The Hybrid Approach: When You Need Both
Most real-world AI systems do not strictly choose one or the other. They use both. In hybrid systems, ADK handles the task flow, the logic, the steps, and the decision-making. RAG brings in accurate information from your documents. This gives you a system that is both intelligent and well-informed.
- Use Cases: Legal and engineering co-pilots, healthcare assistants, and enterprise task co-pilots that need reasoning paired with domain knowledge.
The Summary Stack
- Content generation, low retrieval, high reasoning: Use ADK.
- Internal knowledge search & document-dependent answers: Use RAG.
- Automation, IT assistance, multi-step workflows & tool use: Use ADK.

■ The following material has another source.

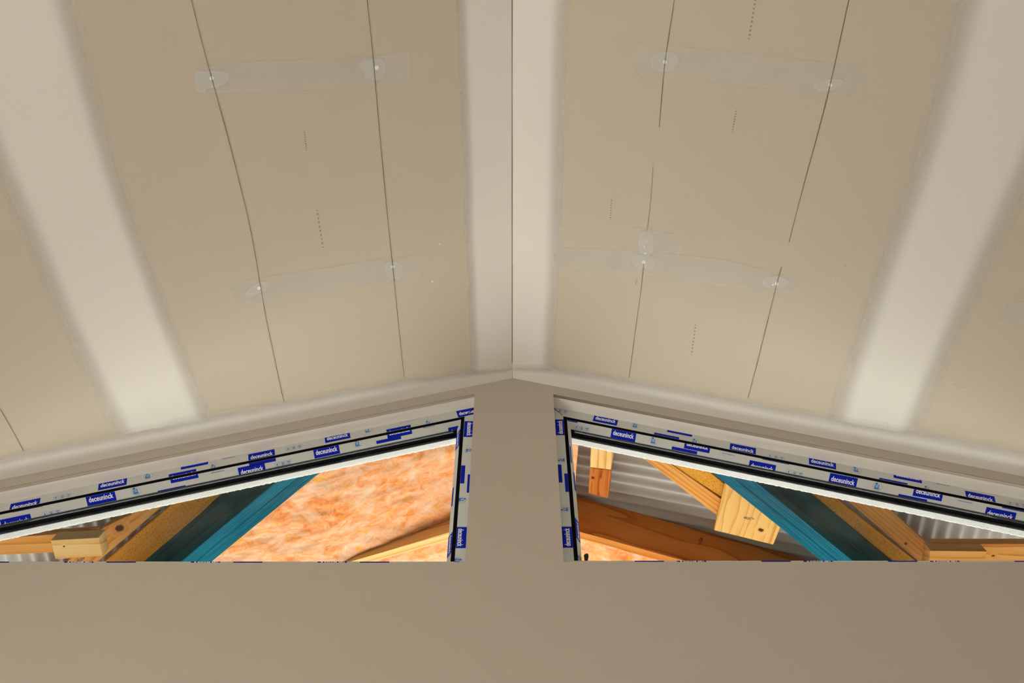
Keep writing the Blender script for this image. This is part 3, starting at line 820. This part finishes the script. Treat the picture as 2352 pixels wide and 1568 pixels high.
def timber(name, quad, kind, lift, height, mat_fn, parent=None, vertical=False, bev=.0022, knots_px=()):
    """prism whose underside is the px quad (a0,a1,b1,b0: two long edges) on the given roof plane; grain along a0->a1"""
    P = [px_on(kind, lift, u, v) for u, v in quad]
    c = sum(P, Vector()) / 4
    n, _ = plane_of(kind, lift, quad[0][0]); n = n.normalized()
    if vertical: pass
    ex = ((P[1] - P[0]).normalized() + (P[2] - P[3]).normalized()).normalized()
    ex = (ex - n * ex.dot(n)).normalized(); ey = n.cross(ex).normalized()
    R = Matrix((ex, ey, n)).transposed()
    M = R.to_4x4(); M.translation = c
    Mi = M.inverted()
    loc = [Mi @ p for p in P]
    bm = bmesh.new()
    lo = [bm.verts.new((p.x, p.y, 0)) for p in loc]; hi = [bm.verts.new((p.x, p.y, height)) for p in loc]
    bm.faces.new(lo); bm.faces.new(hi[::-1])
    for i in range(4): bm.faces.new((lo[i], hi[i], hi[(i + 1) % 4], lo[(i + 1) % 4]))
    bmesh.ops.recalc_face_normals(bm, faces=bm.faces)
    bmesh.ops.bevel(bm, geom=bm.edges[:], offset=bev, segments=1, affect='EDGES')
    me = bpy.data.meshes.new(name); bm.to_mesh(me); bm.free()
    kn = []
    for u, v, a, b in knots_px:
        q = Mi @ px_on(kind, lift, u, v); kn.append((q.x, q.y, a, b))
    mat = mat_fn(kn) if callable(mat_fn) else mat_fn
    o = link(name, me, mat)
    if isinstance(mat, list):
        for p in me.polygons: p.material_index = 1 if abs(p.normal.y) > .8 else 0
    if parent is not None:
        o.parent = parent; o.matrix_world = M; o.matrix_parent_inverse = Matrix.Identity(4); o.matrix_local = parent.matrix_world.inverted() @ M
    else: o.matrix_world = M
    o['_h'] = height; del o['_h']
    return o


PINE = lambda s, **k: (lambda kn: wood('pine_%d' % s, (.84, .41, .11, 1), (.76, .30, .05, 1), (.42, .11, .010, 1), seed=s, knots=kn, **k))
PALE = lambda s, **k: (lambda kn: wood('pale_pine_%d' % s, (.92, .62, .26, 1), (.87, .50, .16, 1), (.52, .19, .04, 1), seed=s, knots=kn, **k))
ROUGH = lambda s: (lambda kn: wood('rough_sawn_%d' % s, (.80, .36, .030, 1), (.68, .26, .016, 1), (.40, .11, .006, 1), seed=s, speck=.8, lines=.15, knots=kn))
DEEP = lambda s, **k: (lambda kn: wood('red_pine_%d' % s, (.62, .20, .04, 1), (.52, .14, .02, 1), (.24, .04, .006, 1), seed=s, knots=kn, **k))
TEAL = lambda s: (lambda kn: [TEAL_E(s), TEAL_SHADE(s)])
TEAL_SHADE = lambda s: wood('teal_shaded_side_%d' % s, (.0005, .085, .09, 1), (.0005, .05, .055, 1), (.001, .012, .014, 1), freq=14, distort=8, seed=s, streak=.9)  # side faces coloured darker and greener, shade painted in
TEAL_E = lambda s: (wood('teal_laminate_%d' % s, (.001, .165, .24, 1), (.001, .10, .155, 1), (.001, .014, .03, 1), freq=90, distort=2, seed=s, streak=1.1, knots=()))


def lerp2(a, b, t): return (a[0] + (b[0] - a[0]) * t, a[1] + (b[1] - a[1]) * t)


def extend(p, q, a, b):
    """extend px segment p->q by fractions a before p and b after q"""
    return lerp2(p, q, -a), lerp2(p, q, 1 + b)


# teal valley beams: two laminates each, on the gable side plane
def valley(sg, out_edge, mid_edge, in_edge, label, side):
    root = empty('valley_beam', px_on('G', 0, *mid_edge[0]))
    bpy.context.view_layer.update()
    for k, (e0, e1) in enumerate(((out_edge, mid_edge), (mid_edge, in_edge))):
        a0, a1 = extend(e0[0], e0[1], .9, .35); b0, b1 = extend(e1[0], e1[1], .9, .35)
        timber('laminate', [a0, a1, b1, b0], 'G', 0.0, .235, TEAL(3 + 2 * k + sg), root, bev=.003)
    tag(root, label, 'beam')
    return root


valley(-1, ((416.6, 1288.7), (634.7, 1106)), ((450, 1288.7), (686, 1094.6)), ((487.8, 1288.7), (738, 1083)),
       'teal laminated roof beam in the left window, beside the pink insulation', -1)
valley(1, ((1960.5, 1288.7), (1735.5, 1104)), ((1925, 1288.7), (1683, 1094)), ((1887, 1288.7), (1631, 1082)),
       'teal laminated roof beam in the right window, crossing over the stamped pine plate', 1)

# left window, outer side (cross roof)
o = timber('rafter', [(66, 1440), (506, 1062), (582, 1062), (190, 1440)], 'E', .17, .045, ROUGH(1))
tag(o, 'rough-sawn golden timber running beside the teal beam in the left window', 'timber')
root = timber('rafter', [(40, 1400), (238, 1210), (415, 1127), (95, 1400)], 'E', .17, .045, PINE(2, freq=34, distort=7), knots_px=[(275, 1213, .030, .022)])
tag(root, 'smooth pine timber with one large knot, behind the block in the left window', 'timber')
# light nails across the dark gap
for (u, v) in ((251, 1265), (293, 1230), (330, 1204), (356, 1184), (369, 1176)):
    p = px_on('E', .175, u, v); a = Vector((.012, .004, 0))
    bm = bmesh.new(); r = bmesh.ops.create_cone(bm, cap_ends=True, segments=6, radius1=.0016, radius2=.0016, depth=.05, matrix=Matrix.Translation(p) @ Vector((.8, -.5, .15)).to_track_quat('Z', 'Y').to_matrix().to_4x4())
    me = bpy.data.meshes.new('nail'); bm.to_mesh(me); bm.free()
    me.transform(root.matrix_world.inverted()); nl = link('nail', me, NAILM); nl.parent = root
o = timber('block', [(127, 1284), (236, 1277), (226.5, 1234), (116, 1240)], 'E', 0.0, .07, PALE(4, freq=16, distort=4), knots_px=[(147, 1254.5, .006, .006)])
tag(o, 'short pale pine block with a small knot, at the left edge of the left window', 'block')
o = timber('purlin', [(-160, 1282), (214, 1264), (218, 1219), (-160, 1247)], 'E', .075, .045, PINE(5, freq=22, distort=6))
tag(o, 'pine purlin running out of frame behind the pale block in the left window', 'timber')
# right window, outer side
o = timber('rafter', [(2347, 1560), (1681, 1010), (1751, 1010), (2447, 1560)], 'E', .17, .045, ROUGH(6))
tag(o, 'rough-sawn brown timber running beside the teal beam in the right window', 'timber')
root = timber('rafter', [(2280, 1433), (1880, 1093), (1985, 1118), (2280, 1382)], 'E', .17, .045, PINE(7, freq=60, distort=3), knots_px=[(2081, 1248, .012, .009)])
tag(root, 'straight-grained pine timber with a small dark knot, left of the block in the right window', 'timber')
o = timber('block', [(2131, 1312), (2259, 1312), (2267, 1265), (2137, 1264)], 'E', 0.0, .07, PINE(8, freq=30, distort=2))
tag(o, 'short orange pine block in the right window, low at its right side', 'block')
o = timber('purlin', [(2150, 1312), (2560, 1312), (2560, 1248), (2144, 1248)], 'E', .075, .045, PINE(9, freq=18, distort=7), knots_px=[(2281, 1276, .012, .007)])
tag(o, 'pine purlin with a dark knot, running out of frame at the right edge', 'timber')

# gable framing seen in the left window
e = extend((801.5, 1290), (1033, 1221.5), .6, .55); g_ = extend((862, 1288.7), (1033, 1240.7), .9, .75)
o = timber('rafter', [e[0], e[1], g_[1], g_[0]], 'G', 0.0, .14, PALE(10, freq=30, distort=2))
tag(o, 'pale pine rafter half covered by the pink insulation in the left window', 'timber')
# gable framing seen in the right window
e = extend((1340.5, 1222.8), (1581.9, 1290), .35, 1.7); g_ = extend((1342, 1239.5), (1524, 1290), .45, 2.5)
o = timber('rafter', [e[0], e[1], g_[1], g_[0]], 'G', 0.0, .235, lambda kn: wood('brown_pine', (.70, .26, .055, 1), (.60, .19, .03, 1), (.30, .07, .008, 1), seed=11, freq=16, distort=11, knots=kn), knots_px=())
tag(o, 'wide brown pine beam with wavy grain and a stamp, crossing the right window', 'beam')
BEAM5 = o
o = timber('rafter', [(1350, 953), (1712, 1234.5), (1722, 1191), (1375, 950)], 'G', .055, .10, PINE(12, freq=44, distort=2))
tag(o, 'orange pine rafter slanting down behind the stamped plate in the right window', 'timber')
o = timber('noggin', [(1404, 979), (1716, 1179), (1712, 1150), (1502, 979)], 'G', .060, .09, ROUGH(15))
tag(o, 'golden rough-sawn timber wedged between the slanting pine rafter and the teal beam, right window', 'timber')
o = timber('cleat', [(1640, 1217.5), (1668, 1099), (1796, 1202), (1776, 1251)], 'G', .03, .018, lambda kn: wood('plate_pine', (.84, .50, .17, 1), (.78, .40, .10, 1), (.50, .17, .03, 1), freq=30, distort=7, seed=3, knots=kn), knots_px=[(1748, 1217, .017, .015)])
tag(o, 'pale pine plate with a black stamp and a round knot in the right window', 'board')
PLATE = o
o = timber('batten', [(1355, 1073), (1358.5, 985), (1411, 985), (1403, 1079)], 'G', .10, .09, PALE(13, freq=30, distort=1))
tag(o, 'pale end of pine batten, top left in the right window against the white edge', 'timber')
o = timber('batten', [(1351.5, 1133), (1355, 1073.6), (1403, 1079.6), (1396, 1144)], 'G', .10, .09, DEEP(14, freq=34, distort=6), knots_px=[(1362, 1097, .014, .010)])
tag(o, 'reddish knotted pine batten above the wide brown beam in the right window', 'timber')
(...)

- Domain expert co-pilots (deep retrieval + complex reasoning): Use Hybrid.
The Bottom Line
Going back to the hardware store, ADK is the tool aisle. It performs the steps, it acts, it builds. RAG is the reference aisle. It provides the information and it grounds your work in facts.
Most successful projects use both aisles. You use the tools to build and you use the guides to ensure that the build is correct. And that is what choosing your AI stack is all about. Do you need your AI to act, to know, or to do both?
Once you answer that question, the architecture becomes clear.